ANY snow, even three flakes spotted by one person as they drift down - DOOM! No one here knows how to drive in snow - but they do know how to drive in dry sand and mud.
One year here in North Florida it got down to 8 F with ice storms. I was downstate and drove back since the people taking care of the farm were panicked. The entire state was shut down from Gainesville north. I had trouble finding gas to make it home. The ice encased trees were kind of neat on the highway between Perry and Tallahassee - not something I ever want to see again. The thermostat that let hot water circulate to the heater core was stuck so we had no heat in the car.

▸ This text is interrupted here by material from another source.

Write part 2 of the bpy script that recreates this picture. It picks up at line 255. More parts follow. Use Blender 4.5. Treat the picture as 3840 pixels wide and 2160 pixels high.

When I got home, the people running the farm could not figure out how to chop holes in the ice on the water troughs so the horses could drink. We had to do that several times a day until the temps warmed up.
Our worst problem was our house - we'd drained the pipes before we left but had left a faucet running in the hopes the well wouldn't freeze. Apparently it didn't freeze for quite a while - there was a sheet of ice down the hill for 100 yards. That wasn't the problem. The smarter dog had gotten cold, even though he and his buddy had a nice warm nest in the hay stall in the barn. He pulled the supply vent loose from the house and was sitting inside the tube nice and toasty warm. His buddy was at the barn and was cold all by himself.
The house was less than 35 F and getting colder. It took days to get someone out to reconnect the vent properly so my husband crawled underneath and hooked it back up, kinda. It was so cold the glue on the duct tape wouldn't stick.